- **Given data**:

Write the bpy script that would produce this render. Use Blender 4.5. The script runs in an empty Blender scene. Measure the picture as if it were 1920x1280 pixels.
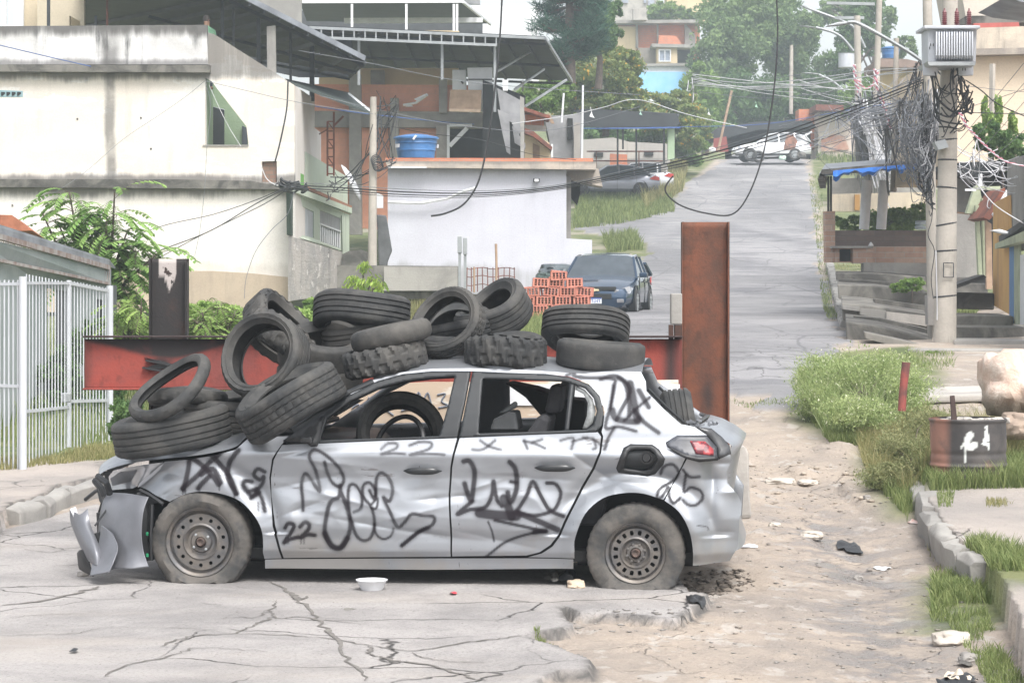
import bpy, bmesh, math, random
import numpy as np
from mathutils import Vector, Matrix, Quaternion, noise as mnoise
from mathutils.geometry import delaunay_2d_cdt, tessellate_polygon
R = math.radians
random.seed(7); rng = np.random.default_rng(7)
sc = bpy.context.scene
col = sc.collection
# ------------------------------------------------------------------ camera
F, CX, CY, CH = 4800.0, 960.0, 540.0, 1.74      # focal length in photo pixels, principal column, horizon row, eye height
cd = bpy.data.cameras.new('camera'); cam = bpy.data.objects.new('camera', cd); col.objects.link(cam)
cd.sensor_width = 36; cd.lens = F / 1920 * 36; cd.shift_y = -100 / 1920
cam.location = (0, 0, CH); cam.rotation_euler = (R(90), 0, 0); cd.clip_start = .5; cd.clip_end = 3000
sc.camera = cam
# ------------------------------------------------------------------ world, sun, exposure
SUN_EL, SUN_AZ = 56, 155                         # overcast: high, wide, weak
w = bpy.data.worlds.new('World'); sc.world = w; w.use_nodes = True
nt = w.node_tree; nt.nodes.clear()
sky = nt.nodes.new('ShaderNodeTexSky'); sky.sky_type = 'NISHITA'; sky.sun_disc = False
sky.sun_elevation = R(SUN_EL); sky.sun_rotation = R(SUN_AZ); sky.dust_density = 4; sky.air_density = 1.0
hs = nt.nodes.new('ShaderNodeHueSaturation'); hs.inputs['Saturation'].default_value = .22
bg = nt.nodes.new('ShaderNodeBackground'); bg.inputs['Strength'].default_value = .15
wo = nt.nodes.new('ShaderNodeOutputWorld')
nt.links.new(sky.outputs[0], hs.inputs['Color']); nt.links.new(hs.outputs[0], bg.inputs[0]); nt.links.new(bg.outputs[0], wo.inputs[0])
sd = bpy.data.lights.new('sun', 'SUN'); sd.energy = 1.4; sd.angle = R(25); sd.color = (1, .97, .93)
sun = bpy.data.objects.new('sun', sd); col.objects.link(sun)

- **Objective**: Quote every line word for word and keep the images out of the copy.

- **Output**:
Write the bpy script that would produce this render. Use Blender 4.5. The script runs in an empty Blender scene. Measure the picture as if it were 1920x1280 pixels.
import bpy, bmesh, math, random
import numpy as np
from mathutils import Vector, Matrix, Quaternion, noise as mnoise
from mathutils.geometry import delaunay_2d_cdt, tessellate_polygon
R = math.radians
random.seed(7); rng = np.random.default_rng(7)
sc = bpy.context.scene
col = sc.collection
# ------------------------------------------------------------------ camera
F, CX, CY, CH = 4800.0, 960.0, 540.0, 1.74      # focal length in photo pixels, principal column, horizon row, eye height
cd = bpy.data.cameras.new('camera'); cam = bpy.data.objects.new('camera', cd); col.objects.link(cam)
cd.sensor_width = 36; cd.lens = F / 1920 * 36; cd.shift_y = -100 / 1920
cam.location = (0, 0, CH); cam.rotation_euler = (R(90), 0, 0); cd.clip_start = .5; cd.clip_end = 3000
sc.camera = cam
# ------------------------------------------------------------------ world, sun, exposure
SUN_EL, SUN_AZ = 56, 155                         # overcast: high, wide, weak
w = bpy.data.worlds.new('World'); sc.world = w; w.use_nodes = True
nt = w.node_tree; nt.nodes.clear()
sky = nt.nodes.new('ShaderNodeTexSky'); sky.sky_type = 'NISHITA'; sky.sun_disc = False
sky.sun_elevation = R(SUN_EL); sky.sun_rotation = R(SUN_AZ); sky.dust_density = 4; sky.air_density = 1.0
hs = nt.nodes.new('ShaderNodeHueSaturation'); hs.inputs['Saturation'].default_value = .22
bg = nt.nodes.new('ShaderNodeBackground'); bg.inputs['Strength'].default_value = .15
wo = nt.nodes.new('ShaderNodeOutputWorld')
nt.links.new(sky.outputs[0], hs.inputs['Color']); nt.links.new(hs.outputs[0], bg.inputs[0]); nt.links.new(bg.outputs[0], wo.inputs[0])
sd = bpy.data.lights.new('sun', 'SUN'); sd.energy = 1.4; sd.angle = R(25); sd.color = (1, .97, .93)
sun = bpy.data.objects.new('sun', sd); col.objects.link(sun)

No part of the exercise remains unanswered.